Il ne s'agit ni de hurler au fascisme, ni de considérer comme des ennemis ceux des classes populaires qui se sont laissé tenter par le vote FN. Il faut discuter avec eux, discuter avec les hésitants, opposer à l'illusion à l'égard du FN le langage de lutte de classe.
Bien des militants de la classe ouvrière, au-delà des rangs des communistes révolutionnaires, sont sincèrement inquiets devant la montée électorale du FN dans les classes populaires.
Certains d'entre eux, issus du PC ou de la CGT, s'interrogent sur la responsabilité des gouvernements de gauche dans la désorientation de l'électorat populaire qui a contribué à la montée de l'influence du Front national.

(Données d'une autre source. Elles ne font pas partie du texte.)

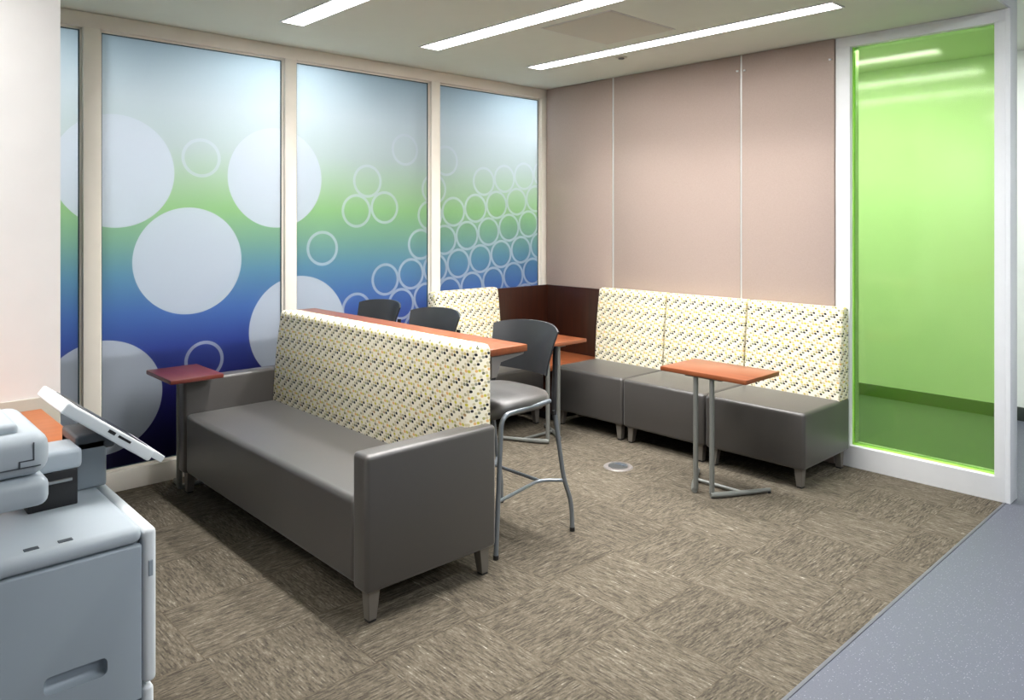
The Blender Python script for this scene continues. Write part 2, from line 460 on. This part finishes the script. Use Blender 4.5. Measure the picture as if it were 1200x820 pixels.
struct(MB().box((-0.75, -5.2, 0.0), (-0.15, 0.13, 0.90), 0.01).build('film_shade_block', 'back_floor'))  # unseen block standing in for furniture, added to shade the lower film

# ------------------------------------------------------------------ green window (right)
gw = struct(bpy.data.objects.new('window_2', None)); COL.objects.link(gw)
g = MB(); GX0, GX1, X0, X1 = 2.603, 3.548, 2.696, 3.494
g.box((GX0, -0.006, 0), (GX1, 0.13, 0.136), 0.003); g.box((GX0, -0.006, 2.672), (GX1, 0.13, H - 0.001), 0.003)
g.box((GX0, -0.006, 0.13), (X0, 0.13, 2.68), 0.003); g.box((X1, -0.006, 0.13), (GX1, 0.13, 2.68), 0.003)
struct(g.build('window_frame', 'white', gw))
post = MB().box((EDGE - 0.003, -0.004, 0.0), (EDGE + 0.022, 0.132, HH), 0.003); struct(post.build('trim_6', 'white'))
gs = MB()
gs.box((X0, 0.030, 0.136), (X0 + 0.006, 0.060, 2.672)); gs.box((X1 - 0.006, 0.030, 0.136), (X1, 0.060, 2.672)); gs.box((X0, 0.030, 0.136), (X1, 0.060, 0.146))
struct(gs.build('pane_edge_strip', 'edge', gw))  # lime strips: glow of the glass edge put into their colour
struct(MB().box((X0, 0.040, 0.14), (X1, 0.050, 2.672)).build('pane', tinted_glass(), gw))

# ------------------------------------------------------------------ ceiling fixtures
def ceiling_light(x0, x1, y0, y1, z, label, lampmat, group=None, watts=0.0, spread=112):
    t = thing('ceiling_light', label, 'ceiling light', ((x0 + x1) / 2, (y0 + y1) / 2, z), 0, group)
    hx, hy = (x1 - x0) / 2, (y1 - y0) / 2
    f = MB(); w = 0.012
    f.box((-hx - w, -hy - w, -0.006), (hx + w, -hy, 0.0)); f.box((-hx - w, hy, -0.006), (hx + w, hy + w, 0.0))
    f.box((-hx - w, -hy, -0.006), (-hx, hy, 0.0)); f.box((hx, -hy, -0.006), (hx + w, hy, 0.0))
    f.build('trim_frame', 'white', t)
    MB().box((-hx, -hy, -0.004), (hx, hy, -0.0005)).build('diffuser', lampmat, t)
    if watts:
        a = area_lamp('downlight', (0, 0, -0.008), 2 * hx, 2 * hy, watts, (1.0, 0.98, 0.955)); a.data.spread = math.radians(spread); a.parent = t
    return t


ceiling_light(0.615, 2.945, -0.832, -0.705, H, 'long lit ceiling strip nearest the taupe wall panels', 'lamp', None, LAMP_W * 0.7)
ceiling_light(0.605, 2.945, -1.832, -1.692, H, 'long lit ceiling strip in the middle, beside the square access panel', 'lamp', None, LAMP_W)
ceiling_light(0.570, 2.945, -2.812, -2.680, H, 'long lit ceiling strip above the sofa, leftmost in the photo', 'lamp', None, LAMP_W)
for (x0, x1, y0, y1) in ((4.6, 4.75, -3.2, -0.8), (6.2, 6.35, -3.2, -0.8)):
    ceiling_light(x0, x1, y0, y1, HH, 'ceiling strip over the corridor floor', 'hall_lamp', 'corridor ceiling strips')
ceiling_light(0.8, 3.15, 0.95, 1.09, HH, 'ceiling strip in the hall beyond the green window', 'far_lamp')
ceiling_light(-0.60, -0.40, -2.75, -2.25, H, 'ceiling lamp beyond the wide printed panes', 'back_lamp')
ceiling_light(-0.60, -0.40, -0.45, 0.05, H, 'ceiling lamp beyond the corner printed pane', 'back_lamp')
ceiling_light(-0.75, -0.55, -4.6, -4.0, H, 'unseen lamp added to brighten the narrow printed pane', 'back_lamp')  # added out of sight to brighten the narrow pane
ceiling_light(-1.9, -1.7, -4.6, -0.4, H, 'unseen fill strip added to light the printed glass from behind', 'deep_fill')  # added fill, evens out the backlight on the film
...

Ils ne peuvent pas s'opposer efficacement à cette montée s'ils s'identifient à la politique des gouvernements de gauche du passé. Ils ne le pourront pas plus s'ils courent derrière la dernière en date des tentatives de rafistolage de la gauche. Ils ne peuvent s'opposer efficacement aux illusions propagées par le parti d'extrême droite dans le monde du travail qu'au nom des intérêts de la classe ouvrière et de la réalité de la lutte de classe.

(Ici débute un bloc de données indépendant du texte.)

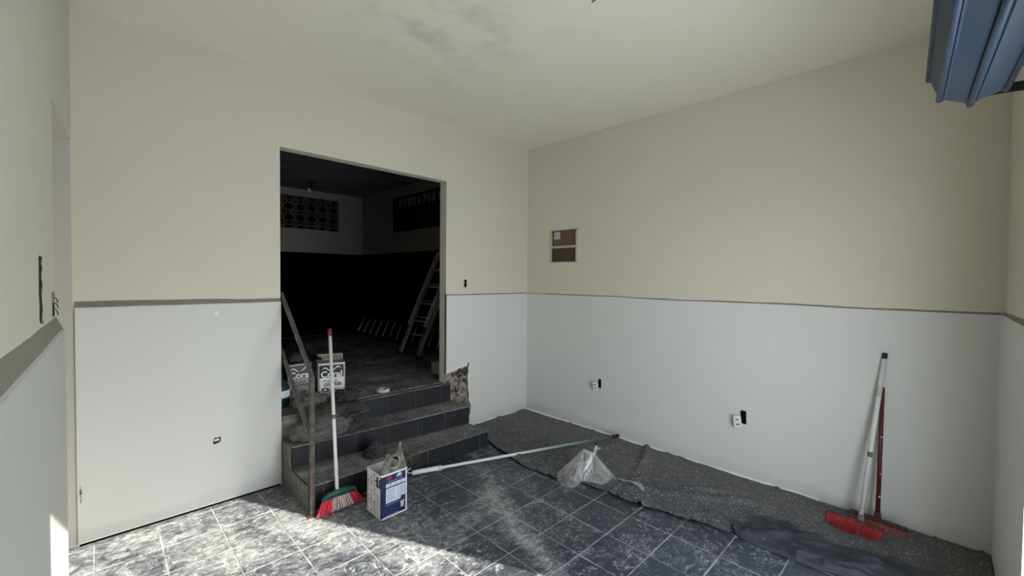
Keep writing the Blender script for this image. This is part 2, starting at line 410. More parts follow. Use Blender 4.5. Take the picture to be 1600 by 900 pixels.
# ------------------------------------------------------------------ floor with single tiles
H = 3.3
fl = box('floor', (-4.35, -4.19, -.12), (0, .0, -.0012), M['grout']); tag(fl, kind='structure')
def tilemesh(w, d, h, var, mat):
    bm = bmesh.new(); bbox(bm, (0, 0, 0), (w, d, h))
    top = [v for v in bm.verts if v.co.z > h*.5]
    for v in top:
        v.co.x += (.0022 if v.co.x < w/2 else -.0022); v.co.y += (.0022 if v.co.y < d/2 else -.0022)
    rnd = random.Random(var)
    for v in bm.verts: v.co.x += rnd.uniform(-.0012, .0012); v.co.y += rnd.uniform(-.0012, .0012)
    bmesh.ops.recalc_face_normals(bm, faces=bm.faces)
    me = bpy.data.meshes.new('tile'); bm.to_mesh(me); bm.free(); me.materials.append(mat); return me
P = .302
vars_ = [tilemesh(P-.006, P-.006, .009, k, M['tile']) for k in range(5)]
for i in range(15):
    for j in range(14):
        x = -3.054 + (i-4)*.3005 + .003; y = -.088 - j*P - P + .003 + P
        w = P-.006
        if x < -4.27 or x > -.01: continue
        if y < -4.2 or y > 0: continue
        if i < 0: continue
        # cut tiles along walls
        x1 = min(x+w-.0015, -.001); y1 = min(y+w, -.001)
        if x1-x < .03 or y1-y < .03: continue
        if x1-x > w*.97 and y1-y > w*.97:
            o = bpy.data.objects.new('tile', random.choice(vars_)); o.location = (x, y, -.009+random.uniform(-.0008, .0008))
            o.rotation_euler = (random.uniform(-.0015, .0015), random.uniform(-.0015, .0015), random.uniform(-.002, .002)); link(o, fl)
        else:
            box('tile', (x, y, -.009), (x1, y1, 0), M['tile'], fl)

# ------------------------------------------------------------------ walls of the front room
DU = Vector((-.0196, -.9998, 0)); DN = Vector((.9998, -.0196, 0)); DO = Vector((-4.03, 0, 0))
mapA = lambda u, d_, z: Vector((u, -d_, z))            # far wall, u = x, d towards the room
mapB = lambda u, d_, z: Vector((-d_, u, z))            # right wall, u = y
mapC = lambda u, d_, z: Vector((u, -3.99+d_, z))       # front wall, u = x
mapD = lambda u, d_, z: DO + DU*u + DN*d_ + Vector((0, 0, z))
def slab(name, outline, mp, d0, d1, mat, parent=None):
    """wall plate with a free outline (u,z), between depths d0 and d1"""
    bm = bmesh.new(); A_ = [bm.verts.new(mp(u, d0, z)) for u, z in outline]; B_ = [bm.verts.new(mp(u, d1, z)) for u, z in outline]
    n = len(outline); bm.faces.new(A_); bm.faces.new(B_[::-1])
    for i in range(n): bm.faces.new((A_[i], A_[(i+1) % n], B_[(i+1) % n], B_[i]))
    o = frombm(name, bm, mat, parent); return o
DX0, DX1, DT = -2.88, -1.265, 2.71
wa = slab('wall_back', [(-4.5, 0), (DX0, 0), (DX0, DT), (DX1, DT-.005), (DX1, 0), (.2, 0), (.2, H), (-4.5, H)], mapA, 0, -.115, M['cream'])
tag(wa, kind='structure')
wb = slab('wall_right', [(-4.19, 0), (4.9, 0), (4.9, H), (-4.19, H)], mapB, 0, -.2, M['cream']); tag(wb, kind='structure')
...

Aux élections européennes, les listes Lutte Ouvrière ont recueilli 222 509 voix (1,17 %) [[Voir, en annexe, le détail des résultats du scrutin européen en France.]]. C'est un résultat modeste mais il témoigne de l'existence dans l'électorat populaire d'un courant qui se retrouve dans les idées du « camp des travailleurs ».

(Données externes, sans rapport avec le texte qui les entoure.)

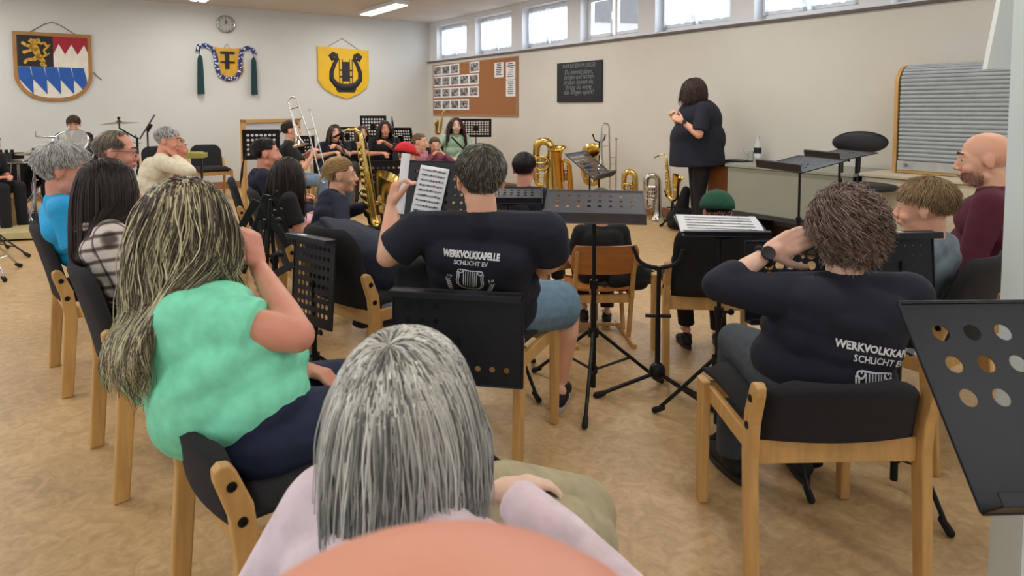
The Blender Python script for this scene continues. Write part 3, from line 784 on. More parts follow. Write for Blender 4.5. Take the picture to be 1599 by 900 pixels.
def tuba(label, loc, s=1.0, rzv=0, invert=True, rot=(0, 0), mtl=None, name='tuba', cat='tuba', Rm=None):
    mtl = mtl or M_brass
    t = thing(name, label, cat, loc, rzv)
    if rot != (0, 0): t.rotation_euler = (rot[0], rot[1], rzv)
    if Rm: t.rotation_euler = Rm.to_euler()
    F = (lambda x, y, z: V((x, y, (.98 - z) if invert else z)) * s)
    b = MB(); pts = []; rad = []
    # bell down to the large bottom bow and back up
    for z, r in ((.98, .19), (.965, .16), (.93, .125), (.87, .1), (.78, .085), (.6, .072), (.4, .065), (.2, .06)): pts.append(F(.12, 0, z)); rad.append(r * s)
    for i in range(1, 8):
        a = PI * i / 8; pts.append(F(.12 * math.cos(a), 0, .19 - .12 * math.sin(a))); rad.append(.058 * s)
    for z in (.25, .45, .65): pts.append(F(-.12, 0, z)); rad.append((.056 - .012 * z) * s)
    b.tube(pts, rad, 18, xref=(0, 1, 0)); del b.f[-2]; b.build('main_bore', mtl, t, smooth=60)
    b = MB(); pts = [F(-.12, 0, .65)]
    for i in range(1, 7):
        a = PI * i / 7; pts.append(F(-.12 + .075 - .075 * math.cos(a), .01, .66 + .08 * math.sin(a)))
    pts += [F(.03, .02, .5), F(.03, .02, .3)]
    b.tube(pts, [.036 * s] * 3 + [.028 * s] * (len(pts) - 3), 12, xref=(0, 1, 0)); b.build('upper_branch', mtl, t, smooth=60)
    v = MB()
    for i in range(3): v.tube([F(-.055 + .042 * i, -.07, .3), F(-.055 + .042 * i, -.07, .52)], .017 * s, 12)
    v.build('valve_casings', M_silver, t, smooth=60)
    v = MB()
    for i in range(4):
        zz = .26 + .08 * i; v.tube([F(-.09, -.07, zz), F(-.12, -.075, zz + .03), F(-.06, -.085, zz + .06), F(.05, -.085, zz + .05), F(.08, -.07, zz)], .009 * s, 8)
    v.tube([F(0, -.09, .4 + .1 * math.cos(a)) + V((math.sin(a) * .11 * s, 0, 0)) for a in [k * PI / 8 for k in range(17)]], .011 * s, 8)
    v.build('valve_tubing', mtl, t, smooth=60)
    br = MB()
    for zz in (.3, .5, .62): br.tube([F(-.12, 0, zz), F(.12, 0, zz)], .007 * s, 6)
    br.build('braces', mtl, t); MB().tube([F(.05, -.05, .7), F(.02, -.12, .76), F(-.03, -.16, .78)], [.008 * s, .007 * s, .011 * s], 8).build('leadpipe', M_silver, t, smooth=60)
    return t
def trombone(label, M, mtl=None, name='trombone', s=1.0):
    """slide along local z (slide bow at z=0), bell section alongside at +x"""
    mtl = mtl or M_silver
    t = thing(name, label, 'trombone', M.translation); t.rotation_euler = M.to_3x3().to_euler()
    S = lambda *p: V(p) * s
    b = MB()
    bow = [S(.04 * math.cos(a), 0, .04 - .04 * math.sin(a)) for a in [PI * i / 8 for i in range(9)]]
    b.tube([S(.04, 0, .62)] + bow + [S(-.04, 0, .62)], .008 * s, 10); b.build('slide', M_silver, t, smooth=60)
    b = MB(); b.tube([S(-.04, 0, .55), S(-.04, 0, .8)], .006 * s, 8); b.tube([S(-.04, 0, .56), S(.04, 0, .56)], .005 * s, 8); b.tube([S(-.04, 0, .64), S(.04, 0, .64)], .005 * s, 8)
    b.build('slide_brace', M_silver, t, smooth=60)
    MB().lathe([(.005 * s, 0), (.007 * s, .04 * s), (.013 * s, .06 * s), (.014 * s, .07 * s)], 12, TM(S(-.04, 0, .8))).build('mouthpiece', M_silver, t, smooth=60)
    b = MB(); pts = [S(.04, 0, .55), S(.06, .02, .8), S(.07, .03, 1.0)]; rad = [.008 * s] * 3
    for i in range(1, 8):
        a = PI * i / 8; pts.append(S(.12 - .05 * math.cos(a), .03, 1.0 + .05 * math.sin(a))); rad.append(.009 * s)
    for z, r in ((1.0, .01), (.85, .013), (.7, .018), (.6, .026), (.54, .04), (.5, .065), (.485, .1)): pts.append(S(.17, .03, z)); rad.append(r * s)
    b.tube(pts, rad, 16, xref=(0, 1, 0)); b.f.pop(); b.build('bell_section', mtl, t, smooth=60)
    b = MB(); b.tube([S(.07, .03, .92), S(.17, .03, .92)], .005 * s, 8); b.tube([S(.06, .02, .78), S(.17, .03, .78)], .005 * s, 8); b.build('bell_brace', M_silver, t)
    return t
def clarinet(label, p, q):
    p, q = V(p), V(q); M = TM(p, frame(q - p)); L = (q - p).length
    t = thing('clarinet', label, 'clarinet', p); t.rotation_euler = M.to_3x3().to_euler()
    MB().lathe([(.006, 0), (.009, L * .1), (.013, L * .12), (.013, L * .3), (.014, L * .31), (.014, L * .33), (.013, L * .34), (.014, L * .85), (.02, L * .93), (.034, L)], 14).build('body', M_rubber, t, smooth=50)
    k = MB()
    for i in range(11): k.lathe([(.009, 0), (.009, .004), (0, .006)], 8, TM((.0, -.014, L * (.2 + .06 * i)), frame((0, -1, 0))))
    for z in (.12, .33, .58, .84): k.lathe([(.0155, -.004), (.0155, .004)], 12, TM((0, 0, L * z)))
    k.tube([(.012, -.012, L * .2), (.012, -.012, L * .8)], .003, 6); k.tube([(-.013, -.01, L * .4), (-.013, -.01, L * .85)], .003, 6)
    k.build('keys', M_silver, t, smooth=50)
    return t
def instrument_stand(label, loc, yawdeg, z, name='instrument_stand', foot=.3, rot=0, yoke=.13):
    t = thing(name, label, 'instrument stand', (loc[0], loc[1], 0), -R(yawdeg))
    MB().tube([(0, 0, .08), (0, 0, z * .55)], .013, 10).build('lower_pole', M_black, t, smooth=50)
    MB().tube([(0, 0, z * .5), (0, -.01, z - .05)], .01, 10).build('upper_pole', M_black, t, smooth=50)
    MB().tube([(-.06, 0, z * .56), (.06, 0, z * .56)], .009, 8).build('cross_pin', M_black, t, smooth=50)
    pts = [V((-yoke * math.cos(a) * .8, 0, z + .0 - .06 * math.sin(a))) for a in [PI * i / 10 for i in range(11)]]
    MB().tube([V((-yoke * .95, 0, z + .04))] + pts + [V((yoke * .85, 0, z + .03))], .0095, 8).build('yoke', M_rubber, t, smooth=60)
    MB().ell((0, 0, .1), (.04, .035, .045)).build('hub', M_black, t, smooth=180)
    for k in range(3):
        a = rot + k * 2 * PI / 3; d_ = V((math.cos(a), math.sin(a), 0))
        lo = MB().tube([d_ * .02 + V((0, 0, .09)), d_ * foot + V((0, 0, .014))], .01, 8).build('leg', M_black, t, smooth=50)
        MB().cap(d_ * (foot - .03) + V((0, 0, .02)), d_ * (foot + .008) + V((0, 0, .014)), .013, .014, 10, 3).build('rubber_foot', M_rubber, lo, smooth=180)
    return t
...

Les élections terminées, il faut que ce courant continue à s'exprimer. Il faut que tous ceux qui ont été entraînés dans l'action par les campagnes électorales et qui y ont reconnu leur camp continuent à le faire.
Reconstruire un parti communiste révolutionnaire sur le champ de ruines laissé par le réformisme social-démocrate puis stalinien n'est pas une tâche facile. Mais la crise de l'économie capitaliste et la faillite des partis réformistes en rendent brûlante la nécessité.